**Set task:** Transcribe the stretch of entries below from the line with "finishes the script." through the line with "w=random.choice((.02,.035,.05))", exactly and with both ends included; leave out all other lines.
══ Data for the task ══
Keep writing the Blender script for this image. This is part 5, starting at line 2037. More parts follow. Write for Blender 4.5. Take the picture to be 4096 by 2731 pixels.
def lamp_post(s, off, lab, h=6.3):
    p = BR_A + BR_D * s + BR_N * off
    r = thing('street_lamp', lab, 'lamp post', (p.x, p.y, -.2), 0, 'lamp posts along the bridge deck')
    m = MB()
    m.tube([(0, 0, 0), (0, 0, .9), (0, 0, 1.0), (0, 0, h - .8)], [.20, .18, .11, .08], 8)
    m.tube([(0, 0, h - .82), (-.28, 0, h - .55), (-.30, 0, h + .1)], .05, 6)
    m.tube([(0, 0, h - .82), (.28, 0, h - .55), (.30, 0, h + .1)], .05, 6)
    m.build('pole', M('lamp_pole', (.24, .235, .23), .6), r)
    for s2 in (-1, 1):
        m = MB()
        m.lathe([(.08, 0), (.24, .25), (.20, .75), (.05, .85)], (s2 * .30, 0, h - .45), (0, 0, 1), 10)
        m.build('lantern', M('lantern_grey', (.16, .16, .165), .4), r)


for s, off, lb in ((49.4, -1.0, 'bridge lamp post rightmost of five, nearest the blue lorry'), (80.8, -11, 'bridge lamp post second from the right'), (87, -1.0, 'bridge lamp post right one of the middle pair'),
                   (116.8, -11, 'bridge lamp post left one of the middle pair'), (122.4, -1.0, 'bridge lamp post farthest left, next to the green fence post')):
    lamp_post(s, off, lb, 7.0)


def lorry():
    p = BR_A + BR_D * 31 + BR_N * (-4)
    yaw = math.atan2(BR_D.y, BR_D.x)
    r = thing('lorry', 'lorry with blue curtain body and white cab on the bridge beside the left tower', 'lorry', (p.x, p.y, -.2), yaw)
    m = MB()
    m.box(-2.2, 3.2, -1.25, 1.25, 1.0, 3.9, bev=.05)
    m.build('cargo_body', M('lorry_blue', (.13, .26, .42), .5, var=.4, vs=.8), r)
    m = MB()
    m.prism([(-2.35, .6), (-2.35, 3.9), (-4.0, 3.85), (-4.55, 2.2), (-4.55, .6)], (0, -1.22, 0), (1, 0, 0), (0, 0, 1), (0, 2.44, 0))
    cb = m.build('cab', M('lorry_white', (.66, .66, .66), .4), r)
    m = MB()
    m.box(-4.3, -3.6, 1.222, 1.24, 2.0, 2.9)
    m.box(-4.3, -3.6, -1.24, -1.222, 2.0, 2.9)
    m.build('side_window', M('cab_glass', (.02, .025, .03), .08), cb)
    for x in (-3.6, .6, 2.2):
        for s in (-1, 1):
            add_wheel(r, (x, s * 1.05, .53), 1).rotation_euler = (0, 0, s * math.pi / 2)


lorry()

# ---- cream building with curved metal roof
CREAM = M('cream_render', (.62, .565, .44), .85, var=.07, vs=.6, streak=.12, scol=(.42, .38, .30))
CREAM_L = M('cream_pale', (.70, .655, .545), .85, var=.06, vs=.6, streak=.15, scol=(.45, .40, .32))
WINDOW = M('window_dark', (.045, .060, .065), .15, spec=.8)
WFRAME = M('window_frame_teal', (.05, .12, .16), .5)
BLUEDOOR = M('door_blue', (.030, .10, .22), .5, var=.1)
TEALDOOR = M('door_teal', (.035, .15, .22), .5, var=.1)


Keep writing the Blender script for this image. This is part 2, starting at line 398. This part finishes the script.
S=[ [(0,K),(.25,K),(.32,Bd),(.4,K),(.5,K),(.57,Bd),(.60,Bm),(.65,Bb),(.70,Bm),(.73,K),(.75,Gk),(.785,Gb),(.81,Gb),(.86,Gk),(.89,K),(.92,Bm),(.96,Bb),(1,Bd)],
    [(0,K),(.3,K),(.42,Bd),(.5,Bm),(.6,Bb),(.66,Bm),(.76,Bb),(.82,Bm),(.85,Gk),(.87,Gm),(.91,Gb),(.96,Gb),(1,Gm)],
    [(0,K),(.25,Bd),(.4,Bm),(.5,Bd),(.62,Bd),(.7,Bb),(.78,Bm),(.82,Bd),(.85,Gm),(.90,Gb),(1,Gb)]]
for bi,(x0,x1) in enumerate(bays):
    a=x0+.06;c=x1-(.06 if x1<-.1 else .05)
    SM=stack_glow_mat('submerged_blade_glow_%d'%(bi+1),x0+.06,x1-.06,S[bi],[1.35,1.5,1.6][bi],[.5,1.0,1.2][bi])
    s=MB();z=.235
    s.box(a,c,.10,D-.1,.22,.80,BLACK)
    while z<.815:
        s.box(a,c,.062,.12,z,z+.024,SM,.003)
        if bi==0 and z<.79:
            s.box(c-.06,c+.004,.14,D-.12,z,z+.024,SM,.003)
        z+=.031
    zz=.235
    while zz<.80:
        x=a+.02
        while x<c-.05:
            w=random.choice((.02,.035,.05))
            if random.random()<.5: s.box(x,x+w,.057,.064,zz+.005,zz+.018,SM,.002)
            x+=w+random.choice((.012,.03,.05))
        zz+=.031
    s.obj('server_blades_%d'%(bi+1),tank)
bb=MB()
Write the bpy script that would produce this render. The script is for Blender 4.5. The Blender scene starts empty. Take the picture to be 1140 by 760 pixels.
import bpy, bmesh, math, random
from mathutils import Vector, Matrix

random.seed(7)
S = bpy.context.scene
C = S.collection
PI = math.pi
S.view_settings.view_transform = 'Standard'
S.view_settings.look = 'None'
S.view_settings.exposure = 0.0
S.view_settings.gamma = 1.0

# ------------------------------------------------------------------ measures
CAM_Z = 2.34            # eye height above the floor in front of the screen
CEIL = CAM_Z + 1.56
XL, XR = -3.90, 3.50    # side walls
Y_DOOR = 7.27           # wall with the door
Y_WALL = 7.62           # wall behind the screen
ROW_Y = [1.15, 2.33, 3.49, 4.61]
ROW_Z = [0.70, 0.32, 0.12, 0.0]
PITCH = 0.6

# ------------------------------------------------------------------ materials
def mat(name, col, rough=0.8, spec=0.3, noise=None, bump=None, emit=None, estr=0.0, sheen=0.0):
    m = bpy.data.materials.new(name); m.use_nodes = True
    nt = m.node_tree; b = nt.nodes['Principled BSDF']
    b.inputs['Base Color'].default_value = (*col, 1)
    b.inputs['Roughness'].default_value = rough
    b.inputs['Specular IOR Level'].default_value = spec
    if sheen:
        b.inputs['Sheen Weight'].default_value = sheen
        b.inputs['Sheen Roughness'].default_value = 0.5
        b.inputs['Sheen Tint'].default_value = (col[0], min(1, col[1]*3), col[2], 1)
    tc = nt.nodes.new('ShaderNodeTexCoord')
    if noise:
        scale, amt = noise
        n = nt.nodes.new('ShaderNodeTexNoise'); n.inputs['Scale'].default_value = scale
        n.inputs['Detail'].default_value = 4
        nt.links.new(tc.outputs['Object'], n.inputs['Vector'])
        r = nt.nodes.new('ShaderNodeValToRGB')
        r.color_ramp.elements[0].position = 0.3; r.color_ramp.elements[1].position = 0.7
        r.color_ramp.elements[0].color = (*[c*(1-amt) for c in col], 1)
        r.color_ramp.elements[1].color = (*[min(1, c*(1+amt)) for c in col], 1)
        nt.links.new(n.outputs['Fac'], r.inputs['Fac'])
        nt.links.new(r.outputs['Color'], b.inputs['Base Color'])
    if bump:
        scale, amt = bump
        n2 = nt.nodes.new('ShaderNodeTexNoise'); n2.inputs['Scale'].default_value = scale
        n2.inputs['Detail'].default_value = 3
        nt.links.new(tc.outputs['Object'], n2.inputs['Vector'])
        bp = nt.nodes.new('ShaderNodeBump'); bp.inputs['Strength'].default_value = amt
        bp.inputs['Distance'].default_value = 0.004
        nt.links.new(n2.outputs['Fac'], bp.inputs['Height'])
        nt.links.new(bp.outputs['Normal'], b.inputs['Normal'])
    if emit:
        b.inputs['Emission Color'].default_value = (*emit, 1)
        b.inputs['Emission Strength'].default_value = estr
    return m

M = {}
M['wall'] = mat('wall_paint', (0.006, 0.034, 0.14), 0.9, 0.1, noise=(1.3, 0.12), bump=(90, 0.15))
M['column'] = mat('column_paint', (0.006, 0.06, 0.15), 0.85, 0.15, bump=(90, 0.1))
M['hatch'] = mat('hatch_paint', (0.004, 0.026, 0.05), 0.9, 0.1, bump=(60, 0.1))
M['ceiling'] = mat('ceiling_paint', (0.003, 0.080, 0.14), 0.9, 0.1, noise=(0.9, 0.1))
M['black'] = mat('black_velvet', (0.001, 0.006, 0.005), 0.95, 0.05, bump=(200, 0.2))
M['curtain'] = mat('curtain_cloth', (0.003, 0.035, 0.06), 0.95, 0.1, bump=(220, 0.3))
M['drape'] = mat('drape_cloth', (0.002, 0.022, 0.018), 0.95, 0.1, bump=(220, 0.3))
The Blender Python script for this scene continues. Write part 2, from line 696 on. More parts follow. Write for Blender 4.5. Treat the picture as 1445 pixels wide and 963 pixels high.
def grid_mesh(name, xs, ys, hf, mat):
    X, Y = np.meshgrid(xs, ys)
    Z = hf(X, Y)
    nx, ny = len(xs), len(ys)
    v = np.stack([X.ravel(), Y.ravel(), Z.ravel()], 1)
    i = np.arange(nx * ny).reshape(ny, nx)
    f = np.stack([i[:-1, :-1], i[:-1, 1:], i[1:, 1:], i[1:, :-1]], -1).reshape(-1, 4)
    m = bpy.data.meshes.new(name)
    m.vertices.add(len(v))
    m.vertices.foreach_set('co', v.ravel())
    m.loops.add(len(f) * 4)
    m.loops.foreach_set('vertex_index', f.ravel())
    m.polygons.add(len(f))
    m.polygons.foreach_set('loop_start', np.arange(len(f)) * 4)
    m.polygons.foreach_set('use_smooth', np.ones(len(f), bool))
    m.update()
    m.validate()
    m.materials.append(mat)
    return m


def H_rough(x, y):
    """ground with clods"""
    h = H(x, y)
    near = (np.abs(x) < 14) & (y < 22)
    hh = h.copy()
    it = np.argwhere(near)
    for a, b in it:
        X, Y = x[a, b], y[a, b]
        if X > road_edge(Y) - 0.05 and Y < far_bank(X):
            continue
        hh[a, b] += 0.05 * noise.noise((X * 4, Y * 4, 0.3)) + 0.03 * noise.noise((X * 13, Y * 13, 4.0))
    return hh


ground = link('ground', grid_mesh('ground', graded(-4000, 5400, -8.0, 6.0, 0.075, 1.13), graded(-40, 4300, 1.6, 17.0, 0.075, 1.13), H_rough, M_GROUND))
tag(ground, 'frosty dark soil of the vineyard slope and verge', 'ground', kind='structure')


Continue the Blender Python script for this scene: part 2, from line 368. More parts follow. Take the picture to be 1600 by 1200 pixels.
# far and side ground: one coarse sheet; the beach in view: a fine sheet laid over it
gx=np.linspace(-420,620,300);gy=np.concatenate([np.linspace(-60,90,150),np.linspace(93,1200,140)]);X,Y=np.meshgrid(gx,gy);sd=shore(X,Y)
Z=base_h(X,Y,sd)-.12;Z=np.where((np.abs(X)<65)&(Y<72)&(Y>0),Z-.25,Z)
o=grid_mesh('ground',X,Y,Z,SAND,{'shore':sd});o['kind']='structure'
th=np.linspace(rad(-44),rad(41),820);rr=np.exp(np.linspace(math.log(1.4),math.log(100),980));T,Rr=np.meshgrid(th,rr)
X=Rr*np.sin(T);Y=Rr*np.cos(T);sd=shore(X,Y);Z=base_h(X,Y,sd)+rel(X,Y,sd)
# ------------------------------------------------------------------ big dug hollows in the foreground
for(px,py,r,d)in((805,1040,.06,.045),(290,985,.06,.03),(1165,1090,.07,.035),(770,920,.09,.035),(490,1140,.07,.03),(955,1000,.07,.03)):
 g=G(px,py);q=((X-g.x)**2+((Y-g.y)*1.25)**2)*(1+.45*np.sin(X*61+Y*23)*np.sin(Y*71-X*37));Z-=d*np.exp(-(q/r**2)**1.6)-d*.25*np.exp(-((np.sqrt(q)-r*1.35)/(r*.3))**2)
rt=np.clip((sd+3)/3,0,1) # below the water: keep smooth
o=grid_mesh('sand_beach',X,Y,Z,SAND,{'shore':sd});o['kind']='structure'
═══
**Solved exercise:**
Keep writing the Blender script for this image. This is part 2, starting at line 398. This part finishes the script.
S=[ [(0,K),(.25,K),(.32,Bd),(.4,K),(.5,K),(.57,Bd),(.60,Bm),(.65,Bb),(.70,Bm),(.73,K),(.75,Gk),(.785,Gb),(.81,Gb),(.86,Gk),(.89,K),(.92,Bm),(.96,Bb),(1,Bd)],
    [(0,K),(.3,K),(.42,Bd),(.5,Bm),(.6,Bb),(.66,Bm),(.76,Bb),(.82,Bm),(.85,Gk),(.87,Gm),(.91,Gb),(.96,Gb),(1,Gm)],
    [(0,K),(.25,Bd),(.4,Bm),(.5,Bd),(.62,Bd),(.7,Bb),(.78,Bm),(.82,Bd),(.85,Gm),(.90,Gb),(1,Gb)]]
for bi,(x0,x1) in enumerate(bays):
    a=x0+.06;c=x1-(.06 if x1<-.1 else .05)
    SM=stack_glow_mat('submerged_blade_glow_%d'%(bi+1),x0+.06,x1-.06,S[bi],[1.35,1.5,1.6][bi],[.5,1.0,1.2][bi])
    s=MB();z=.235
    s.box(a,c,.10,D-.1,.22,.80,BLACK)
    while z<.815:
        s.box(a,c,.062,.12,z,z+.024,SM,.003)
        if bi==0 and z<.79:
            s.box(c-.06,c+.004,.14,D-.12,z,z+.024,SM,.003)
        z+=.031
    zz=.235
    while zz<.80:
        x=a+.02
        while x<c-.05:
            w=random.choice((.02,.035,.05))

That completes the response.